___ Exercise inputs

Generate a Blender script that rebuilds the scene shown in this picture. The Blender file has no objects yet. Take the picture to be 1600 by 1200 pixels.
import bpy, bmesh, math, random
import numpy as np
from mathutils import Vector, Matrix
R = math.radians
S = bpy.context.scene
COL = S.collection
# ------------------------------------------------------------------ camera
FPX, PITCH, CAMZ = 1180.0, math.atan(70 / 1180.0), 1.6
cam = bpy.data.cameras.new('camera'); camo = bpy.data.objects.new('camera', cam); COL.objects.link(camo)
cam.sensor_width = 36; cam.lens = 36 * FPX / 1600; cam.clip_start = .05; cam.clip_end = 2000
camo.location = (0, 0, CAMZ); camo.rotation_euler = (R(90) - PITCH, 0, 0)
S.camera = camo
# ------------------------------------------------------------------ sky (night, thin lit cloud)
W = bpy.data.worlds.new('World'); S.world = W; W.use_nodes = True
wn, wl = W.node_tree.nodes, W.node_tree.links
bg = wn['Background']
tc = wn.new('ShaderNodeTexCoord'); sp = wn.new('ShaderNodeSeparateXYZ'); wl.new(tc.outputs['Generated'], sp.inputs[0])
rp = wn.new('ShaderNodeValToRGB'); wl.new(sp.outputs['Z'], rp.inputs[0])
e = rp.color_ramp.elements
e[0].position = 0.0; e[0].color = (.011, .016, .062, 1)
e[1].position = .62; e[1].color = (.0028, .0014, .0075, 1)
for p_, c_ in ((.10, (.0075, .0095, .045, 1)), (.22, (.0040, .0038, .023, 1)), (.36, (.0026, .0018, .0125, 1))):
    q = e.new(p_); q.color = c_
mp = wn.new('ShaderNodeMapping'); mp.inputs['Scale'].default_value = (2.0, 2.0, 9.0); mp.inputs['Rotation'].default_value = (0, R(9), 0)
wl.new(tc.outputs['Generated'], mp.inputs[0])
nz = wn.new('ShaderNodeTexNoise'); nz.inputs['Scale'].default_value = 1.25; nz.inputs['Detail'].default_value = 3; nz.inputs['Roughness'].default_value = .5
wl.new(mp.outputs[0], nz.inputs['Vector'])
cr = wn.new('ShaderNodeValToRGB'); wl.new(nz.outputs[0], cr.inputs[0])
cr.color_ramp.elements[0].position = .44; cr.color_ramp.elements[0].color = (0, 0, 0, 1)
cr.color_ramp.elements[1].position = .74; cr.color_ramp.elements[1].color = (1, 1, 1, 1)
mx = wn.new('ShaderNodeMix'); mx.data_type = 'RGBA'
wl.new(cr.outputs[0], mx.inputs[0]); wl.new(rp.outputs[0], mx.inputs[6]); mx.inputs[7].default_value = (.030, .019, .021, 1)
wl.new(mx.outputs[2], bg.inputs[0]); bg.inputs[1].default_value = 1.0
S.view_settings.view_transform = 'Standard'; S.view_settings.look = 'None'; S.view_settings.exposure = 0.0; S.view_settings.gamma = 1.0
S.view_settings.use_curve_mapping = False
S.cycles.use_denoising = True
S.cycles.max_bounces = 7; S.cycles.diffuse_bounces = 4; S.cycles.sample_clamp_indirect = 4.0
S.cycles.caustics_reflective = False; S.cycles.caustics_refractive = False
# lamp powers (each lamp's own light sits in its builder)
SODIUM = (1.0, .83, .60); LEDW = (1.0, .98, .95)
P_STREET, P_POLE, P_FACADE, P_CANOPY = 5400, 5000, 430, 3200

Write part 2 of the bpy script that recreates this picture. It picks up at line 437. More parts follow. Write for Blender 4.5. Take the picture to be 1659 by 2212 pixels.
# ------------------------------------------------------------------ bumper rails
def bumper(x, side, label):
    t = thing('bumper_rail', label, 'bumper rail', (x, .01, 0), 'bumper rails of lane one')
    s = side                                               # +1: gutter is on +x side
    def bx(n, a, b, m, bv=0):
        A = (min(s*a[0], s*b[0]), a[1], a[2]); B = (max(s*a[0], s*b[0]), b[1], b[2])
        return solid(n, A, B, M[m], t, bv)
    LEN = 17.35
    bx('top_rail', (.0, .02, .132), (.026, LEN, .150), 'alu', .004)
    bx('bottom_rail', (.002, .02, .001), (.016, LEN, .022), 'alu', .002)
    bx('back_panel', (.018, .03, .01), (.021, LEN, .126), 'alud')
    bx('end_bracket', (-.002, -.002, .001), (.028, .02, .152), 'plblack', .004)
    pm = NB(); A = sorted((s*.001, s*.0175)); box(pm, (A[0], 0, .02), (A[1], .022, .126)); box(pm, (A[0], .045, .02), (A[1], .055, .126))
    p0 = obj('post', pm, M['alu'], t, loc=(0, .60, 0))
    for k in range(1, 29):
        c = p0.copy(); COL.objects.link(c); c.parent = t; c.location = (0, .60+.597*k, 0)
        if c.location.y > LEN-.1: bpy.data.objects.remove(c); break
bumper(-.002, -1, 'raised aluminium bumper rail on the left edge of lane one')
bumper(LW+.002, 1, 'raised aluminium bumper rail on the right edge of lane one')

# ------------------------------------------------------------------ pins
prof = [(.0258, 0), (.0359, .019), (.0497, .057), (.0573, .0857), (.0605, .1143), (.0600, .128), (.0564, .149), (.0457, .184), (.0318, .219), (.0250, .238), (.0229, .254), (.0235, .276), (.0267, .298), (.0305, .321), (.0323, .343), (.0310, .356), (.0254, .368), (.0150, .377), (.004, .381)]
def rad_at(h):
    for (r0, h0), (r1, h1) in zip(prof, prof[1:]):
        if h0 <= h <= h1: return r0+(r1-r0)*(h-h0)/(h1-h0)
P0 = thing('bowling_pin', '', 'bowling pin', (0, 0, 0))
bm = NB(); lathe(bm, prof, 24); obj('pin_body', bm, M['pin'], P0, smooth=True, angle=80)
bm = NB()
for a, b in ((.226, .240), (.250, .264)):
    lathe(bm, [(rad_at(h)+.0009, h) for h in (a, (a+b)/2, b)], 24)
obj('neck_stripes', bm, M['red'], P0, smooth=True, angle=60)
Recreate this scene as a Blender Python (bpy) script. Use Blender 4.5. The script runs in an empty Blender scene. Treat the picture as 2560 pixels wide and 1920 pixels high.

______

*Task objective:*
Give the count of lines in the listing above that include "picture", with no other words.

*Exercise result:*
3